Стояло жаркое, сухое лето со случайными ливнями; газоны порыжели, но высокие деревья с густой листвой выглядели счастливыми, и цветы продолжали цвести. Такого лета в стране не было уже много лет, и фермеры были довольны. В городах было очень плохо — загрязнённый воздух, жара, обилие людей на улицах; каштаны начали уже приобретать коричневую окраску, и парки были полны людей с детьми, бегавшими всюду с громкими криками. За городом было чудесно; там всегда царила тишина, и небольшая узкая речка с лебедями и дикими утками была полна очарования. Романтизм и сентиментальность были надёжно заперты в городах, а здесь, в сельской местности, среди деревьев, лугов и ручьёв, пребывали красота и очарование. Дорога, протянувшаяся через леса и испещрённая тенями, и каждый листок хранят эту красоту, каждый увядающий листок и былинка травы.
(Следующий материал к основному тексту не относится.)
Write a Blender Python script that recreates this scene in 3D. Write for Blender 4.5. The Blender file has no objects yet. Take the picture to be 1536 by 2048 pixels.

Красота — не слово, не эмоциональная реакция; она не настолько податлива, чтобы мысль её искажала и придавала ей форму. Когда существует красота, всякое движение и действие в любом отношении целостно, разумно и свято. Когда этой красоты, этой любви нет, мир становится безумным.
С небольшого экрана проповедник, пользуясь изысканными жестами и словами, говорил, что он знал своего спасителя, единственного спасителя, который жил на земле, и что если бы он не жил, мир был бы лишён всякой надежды. Агрессивный взмах его руки отметал прочь всякое сомнение, всякое стремление что-то выяснить, ибо он знает, а вы должны отстаивать то, что он знает, так как его знание — это ваше знание, ваше убеждение. Рассчитанные движения его рук и убеждающее слово вселяли уверенность и воодушевляли аудиторию, которая внимала ему, молодые и старые, с открытым ртом, зачарованная и преклоняющаяся перед мысленным образом, существующим в собственном уме. Только что началась война, но это не тревожило ни проповедника, ни его многочисленную аудиторию, ибо войны должны происходить, и к тому же они составляют часть их культуры.